[Dataset records]
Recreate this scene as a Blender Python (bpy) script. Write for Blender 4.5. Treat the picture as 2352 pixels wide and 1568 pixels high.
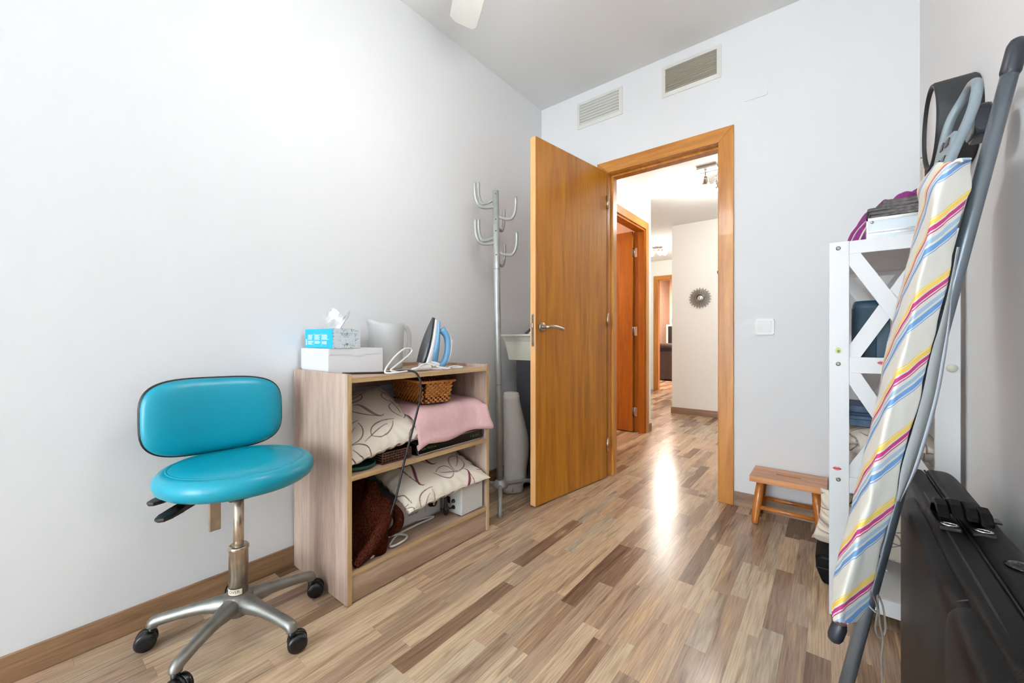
import bpy, bmesh, math, random
import numpy as np
from mathutils import Vector, Matrix, Euler, noise as mnoise

for o in list(bpy.data.objects):
    bpy.data.objects.remove(o, do_unlink=True)
C = bpy.context.scene.collection
SC = bpy.context.scene
random.seed(7)
PI = math.pi

# ---------------------------------------------------------------- camera
cam_d = bpy.data.cameras.new('camera')
cam = bpy.data.objects.new('camera', cam_d)
C.objects.link(cam)
cam.location = (1.7321, 0.0, 0.9223)
cam.rotation_euler = (PI / 2, 0, 0.6737)
cam_d.sensor_fit = 'HORIZONTAL'
cam_d.sensor_width = 36.0
cam_d.lens = 926.46 / 2352 * 36.0
cam_d.shift_y = -5.74 / 2352
cam_d.clip_start = 0.02
SC.camera = cam

# ---------------------------------------------------------------- world, exposure, large lights
SC.view_settings.view_transform = 'Standard'
SC.view_settings.look = 'None'
SC.view_settings.gamma = 1.0
SC.view_settings.use_curve_mapping = False
SC.view_settings.exposure = -0.2
w = bpy.data.worlds.new('daylight')
SC.world = w
w.use_nodes = True
w.node_tree.nodes['Background'].inputs[0].default_value = (0.62, 0.78, 1.0, 1)
w.node_tree.nodes['Background'].inputs[1].default_value = 1.0


def area_light(name, loc, rot, sx, sy, power, color, shape='RECTANGLE'):
    d = bpy.data.lights.new(name, 'AREA')
    d.shape = shape
    d.size = sx
    if shape in ('RECTANGLE', 'ELLIPSE'):
        d.size_y = sy
    d.energy = power
    d.color = color
    o = bpy.data.objects.new(name, d)
    o.location = loc
    o.rotation_euler = rot
    C.objects.link(o)
    return o


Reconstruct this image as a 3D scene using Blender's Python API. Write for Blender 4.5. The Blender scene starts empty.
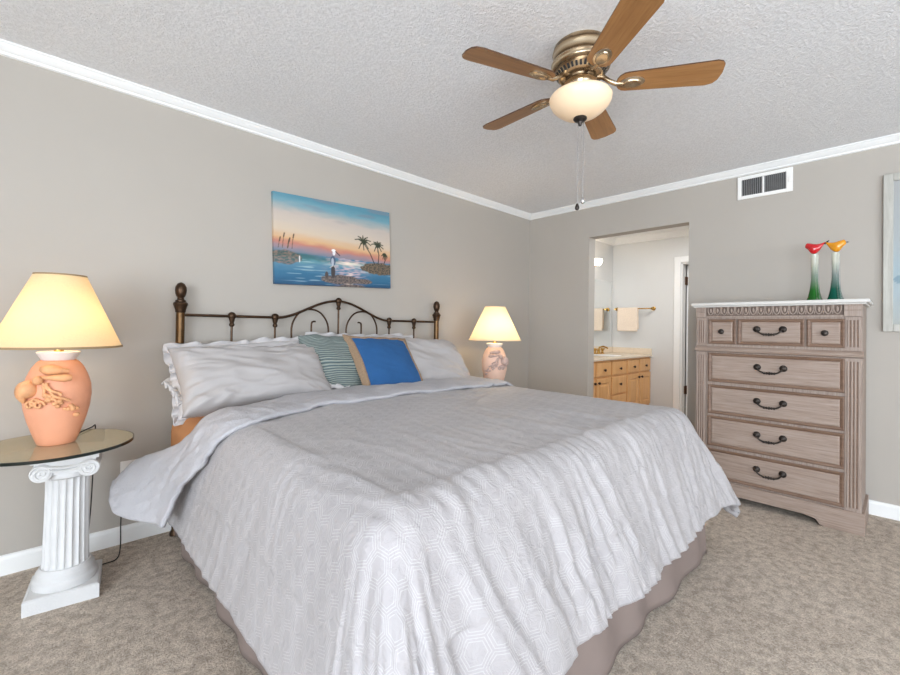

● **Given problem**: Reproduce the material in its entirety and word for word, without the pictures.

● **Full solution**:
Recreate this scene as a Blender Python (bpy) script. Write for Blender 4.5. Treat the picture as 2352 pixels wide and 1568 pixels high.
import bpy, bmesh, math, random
import numpy as np
from mathutils import Vector, Matrix, Euler, noise as mnoise

for o in list(bpy.data.objects):
    bpy.data.objects.remove(o, do_unlink=True)
C = bpy.context.scene.collection
SC = bpy.context.scene
random.seed(7)
PI = math.pi

# ---------------------------------------------------------------- camera
cam_d = bpy.data.cameras.new('camera')
cam = bpy.data.objects.new('camera', cam_d)
C.objects.link(cam)
cam.location = (1.7321, 0.0, 0.9223)
cam.rotation_euler = (PI / 2, 0, 0.6737)
cam_d.sensor_fit = 'HORIZONTAL'
cam_d.sensor_width = 36.0
cam_d.lens = 926.46 / 2352 * 36.0
cam_d.shift_y = -5.74 / 2352
cam_d.clip_start = 0.02
SC.camera = cam

# ---------------------------------------------------------------- world, exposure, large lights
SC.view_settings.view_transform = 'Standard'
SC.view_settings.look = 'None'
SC.view_settings.gamma = 1.0
SC.view_settings.use_curve_mapping = False
SC.view_settings.exposure = -0.2
w = bpy.data.worlds.new('daylight')
SC.world = w
w.use_nodes = True
w.node_tree.nodes['Background'].inputs[0].default_value = (0.62, 0.78, 1.0, 1)
w.node_tree.nodes['Background'].inputs[1].default_value = 1.0


def area_light(name, loc, rot, sx, sy, power, color, shape='RECTANGLE'):
    d = bpy.data.lights.new(name, 'AREA')
    d.shape = shape
    d.size = sx
    if shape in ('RECTANGLE', 'ELLIPSE'):
        d.size_y = sy
    d.energy = power
    d.color = color
    o = bpy.data.objects.new(name, d)
    o.location = loc
    o.rotation_euler = rot
    C.objects.link(o)
    return o


Reconstruct this image as a 3D scene using Blender's Python API. Write for Blender 4.5. The Blender scene starts empty.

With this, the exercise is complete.